Dari bom Kedubes Filipina ini, hari-hari Perwira Menengah Tito Karnavian dihabiskan dalam arena perburuan dengan kelompok teroris. Rangkaian bom malam Natal 2000, Bom Bali I tahun 2001, bom Kedubes Australia di Kuningan, mengungkap jaringan luas kelompok teror Al Jama’ah Islamiyah (JI), organisasi teror yang terafiliasi dengan jaringan internasional Al Qaida.
Dalam masa perburuan itu, situasi yang mengancam nyawa beberapa kali harus dilalui Tito. Seperti kasus penangkapan Asepudin pemilik senjata M-16 di Kebagusan, Jakarta Selatan yang merebut senjata saat interogasi tengah berlangsung. Juga harus bergulat dengan pentolan JI di sebuah gang di Kota Bogor yang masih menggenggam bom.
Serangkaian penugasan berbahaya dari daerah konflik Poso juga harus dilalui yang mengorbankan waktu bersama keluarga. Saat menjadi Kepala Densus 88 Tito juga sempat terpukul, ini karena dua anak buahnya gugur dalam satu penyergapan di Gunung Jalin Jantho Aceh, tempat pelatihan bersenjata Kelompok Aman Abdurrahman dan Dulmatin.
Serangan teror dan ledakan bom, kembali mengujinya saat menjadi Kapolda Metro Jaya 2016. Serangan teror dalam bom Thamrin, menggemparkan Ibu Kota Jakarta yang dengan cepat dapat dituntaskan. Perjalanan panjang terkait tero ini, mengantarkannya sebagai salah satu ahli kontra terorisme terbaik yang diakui dunia internasional.
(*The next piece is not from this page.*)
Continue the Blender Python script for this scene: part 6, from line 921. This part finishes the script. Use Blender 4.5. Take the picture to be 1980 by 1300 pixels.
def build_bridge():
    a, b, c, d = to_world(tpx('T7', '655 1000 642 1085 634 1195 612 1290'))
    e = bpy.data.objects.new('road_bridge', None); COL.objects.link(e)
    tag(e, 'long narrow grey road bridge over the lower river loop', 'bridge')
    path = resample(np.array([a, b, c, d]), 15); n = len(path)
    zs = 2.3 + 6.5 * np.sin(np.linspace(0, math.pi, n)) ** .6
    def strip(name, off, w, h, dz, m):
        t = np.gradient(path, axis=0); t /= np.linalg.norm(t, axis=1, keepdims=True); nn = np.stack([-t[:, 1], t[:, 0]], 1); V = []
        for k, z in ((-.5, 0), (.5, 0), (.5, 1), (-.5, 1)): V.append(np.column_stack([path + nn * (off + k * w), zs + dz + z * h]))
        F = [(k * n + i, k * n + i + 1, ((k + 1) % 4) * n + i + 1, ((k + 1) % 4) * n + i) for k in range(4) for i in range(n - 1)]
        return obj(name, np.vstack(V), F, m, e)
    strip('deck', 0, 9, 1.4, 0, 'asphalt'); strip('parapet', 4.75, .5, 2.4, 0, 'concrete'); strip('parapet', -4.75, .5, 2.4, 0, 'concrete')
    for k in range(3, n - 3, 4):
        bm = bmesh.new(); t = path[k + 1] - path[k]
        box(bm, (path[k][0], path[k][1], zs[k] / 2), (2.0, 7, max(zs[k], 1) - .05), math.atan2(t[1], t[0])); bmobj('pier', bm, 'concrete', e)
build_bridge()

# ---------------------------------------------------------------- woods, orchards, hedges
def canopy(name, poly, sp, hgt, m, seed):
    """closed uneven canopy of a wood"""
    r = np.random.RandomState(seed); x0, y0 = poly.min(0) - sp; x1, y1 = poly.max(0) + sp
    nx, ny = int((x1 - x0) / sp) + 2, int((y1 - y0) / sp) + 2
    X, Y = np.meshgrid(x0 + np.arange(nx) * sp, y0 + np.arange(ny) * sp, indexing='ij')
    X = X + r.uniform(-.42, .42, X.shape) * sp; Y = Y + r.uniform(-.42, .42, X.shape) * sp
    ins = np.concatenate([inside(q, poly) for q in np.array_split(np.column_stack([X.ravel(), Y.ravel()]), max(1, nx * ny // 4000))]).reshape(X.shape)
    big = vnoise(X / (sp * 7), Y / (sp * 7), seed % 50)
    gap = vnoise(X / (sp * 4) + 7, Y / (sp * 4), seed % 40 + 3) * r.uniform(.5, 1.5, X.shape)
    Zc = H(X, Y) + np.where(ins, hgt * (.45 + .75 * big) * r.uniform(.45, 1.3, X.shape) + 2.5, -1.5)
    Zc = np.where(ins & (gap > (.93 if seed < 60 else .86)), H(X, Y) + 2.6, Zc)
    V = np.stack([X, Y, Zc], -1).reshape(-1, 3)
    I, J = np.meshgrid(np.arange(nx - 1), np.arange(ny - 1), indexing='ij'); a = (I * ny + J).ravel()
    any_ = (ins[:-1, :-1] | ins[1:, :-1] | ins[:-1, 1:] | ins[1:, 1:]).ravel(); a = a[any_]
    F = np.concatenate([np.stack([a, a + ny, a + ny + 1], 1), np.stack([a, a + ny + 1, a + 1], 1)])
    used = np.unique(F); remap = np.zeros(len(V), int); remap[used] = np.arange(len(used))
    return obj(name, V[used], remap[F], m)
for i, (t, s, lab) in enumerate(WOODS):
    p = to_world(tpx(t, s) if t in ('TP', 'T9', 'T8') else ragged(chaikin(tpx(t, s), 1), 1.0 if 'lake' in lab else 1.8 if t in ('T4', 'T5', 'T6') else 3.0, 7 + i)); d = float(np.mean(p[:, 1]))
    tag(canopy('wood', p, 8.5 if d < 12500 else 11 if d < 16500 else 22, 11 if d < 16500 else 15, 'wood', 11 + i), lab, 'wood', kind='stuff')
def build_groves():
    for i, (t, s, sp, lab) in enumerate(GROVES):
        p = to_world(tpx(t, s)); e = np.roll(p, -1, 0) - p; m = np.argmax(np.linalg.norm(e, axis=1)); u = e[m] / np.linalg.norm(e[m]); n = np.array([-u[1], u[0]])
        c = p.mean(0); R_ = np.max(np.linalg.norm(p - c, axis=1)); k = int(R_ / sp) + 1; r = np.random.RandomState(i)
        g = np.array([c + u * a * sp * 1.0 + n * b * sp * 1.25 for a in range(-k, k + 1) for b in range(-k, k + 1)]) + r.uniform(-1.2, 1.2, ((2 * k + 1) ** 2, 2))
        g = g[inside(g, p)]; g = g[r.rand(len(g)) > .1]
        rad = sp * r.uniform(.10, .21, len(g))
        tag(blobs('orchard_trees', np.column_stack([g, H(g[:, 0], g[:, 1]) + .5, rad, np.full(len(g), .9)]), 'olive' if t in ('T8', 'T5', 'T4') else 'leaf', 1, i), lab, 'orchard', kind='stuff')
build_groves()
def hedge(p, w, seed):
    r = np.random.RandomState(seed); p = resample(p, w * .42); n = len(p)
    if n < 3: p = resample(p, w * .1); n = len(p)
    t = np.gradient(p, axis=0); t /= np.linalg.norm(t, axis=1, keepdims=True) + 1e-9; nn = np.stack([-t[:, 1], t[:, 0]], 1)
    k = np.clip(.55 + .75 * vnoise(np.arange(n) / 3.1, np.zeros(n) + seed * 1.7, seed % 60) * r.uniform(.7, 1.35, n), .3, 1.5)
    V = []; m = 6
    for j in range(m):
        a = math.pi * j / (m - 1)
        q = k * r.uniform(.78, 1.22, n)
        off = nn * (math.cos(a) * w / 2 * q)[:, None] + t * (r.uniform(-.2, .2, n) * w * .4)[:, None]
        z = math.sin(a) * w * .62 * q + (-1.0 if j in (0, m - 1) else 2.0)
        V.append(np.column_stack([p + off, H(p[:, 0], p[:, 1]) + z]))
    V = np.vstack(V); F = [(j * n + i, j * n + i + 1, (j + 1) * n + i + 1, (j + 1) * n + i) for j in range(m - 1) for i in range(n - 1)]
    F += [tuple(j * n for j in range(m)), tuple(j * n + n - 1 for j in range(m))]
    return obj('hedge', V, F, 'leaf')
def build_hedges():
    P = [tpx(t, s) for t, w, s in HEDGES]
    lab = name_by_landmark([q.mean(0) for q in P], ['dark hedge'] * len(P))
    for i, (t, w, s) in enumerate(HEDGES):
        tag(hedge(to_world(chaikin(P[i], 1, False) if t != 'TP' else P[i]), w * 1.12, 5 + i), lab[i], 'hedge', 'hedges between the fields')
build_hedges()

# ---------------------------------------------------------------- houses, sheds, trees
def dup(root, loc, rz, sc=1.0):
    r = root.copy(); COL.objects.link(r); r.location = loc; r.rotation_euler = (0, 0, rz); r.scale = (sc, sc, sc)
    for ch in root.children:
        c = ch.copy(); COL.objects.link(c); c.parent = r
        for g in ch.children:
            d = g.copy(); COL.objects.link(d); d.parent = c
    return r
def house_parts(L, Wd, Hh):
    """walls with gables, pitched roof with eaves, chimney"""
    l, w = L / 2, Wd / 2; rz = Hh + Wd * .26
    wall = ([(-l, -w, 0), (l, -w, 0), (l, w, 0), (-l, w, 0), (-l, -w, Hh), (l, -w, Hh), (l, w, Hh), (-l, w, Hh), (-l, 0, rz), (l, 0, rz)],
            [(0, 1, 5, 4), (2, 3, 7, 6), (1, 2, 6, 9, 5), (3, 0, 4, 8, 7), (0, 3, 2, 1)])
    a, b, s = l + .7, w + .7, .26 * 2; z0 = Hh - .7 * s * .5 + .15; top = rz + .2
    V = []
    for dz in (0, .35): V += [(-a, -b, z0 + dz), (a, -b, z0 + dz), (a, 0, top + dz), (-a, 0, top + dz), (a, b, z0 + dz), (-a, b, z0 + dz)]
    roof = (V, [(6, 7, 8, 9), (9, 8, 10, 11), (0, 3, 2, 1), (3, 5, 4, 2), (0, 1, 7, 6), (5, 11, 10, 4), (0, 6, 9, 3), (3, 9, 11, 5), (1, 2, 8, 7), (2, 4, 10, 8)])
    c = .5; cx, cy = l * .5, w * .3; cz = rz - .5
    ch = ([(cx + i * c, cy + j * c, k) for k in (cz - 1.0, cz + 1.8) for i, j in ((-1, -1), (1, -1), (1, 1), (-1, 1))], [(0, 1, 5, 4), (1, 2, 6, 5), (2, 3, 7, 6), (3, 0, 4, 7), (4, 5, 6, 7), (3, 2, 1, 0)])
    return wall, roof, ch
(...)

Bidang kontra terorisme ini pula mengantarkan Jenderal Tito, sebagai peraih PhD, dari Nanyang University Singapura dan Guru Besar bidang kontra terorisme di Perguruan Tinggi Ilmu Kepolisian dan Sekolah Tinggi Ilmu Kepolisian (PTIK/STIK) Jakarta.
Di puncak karier Jenderal Tito, Jenderal Pol. Prof. HM Tito Karnavian, PhD, telah mengantarkan Polri sebagai salah satu institusi terpercaya olah publik Indonesia. Kini Jenderal (Purn) ini menapaki karier baru, setelah Presiden Joko Widodo mempercayakan jabatan baru sebagai Menteri Dalam Negeri.
Jika di masa remaja Tito muda punya mimpi menjadi walikota. Kini Profesor anti teror ini menjadi “Lurahnya” para gubernur, bupati dan walikota se-Indonesia, sebagai Menteri Dalam Negeri Republik Indonesia.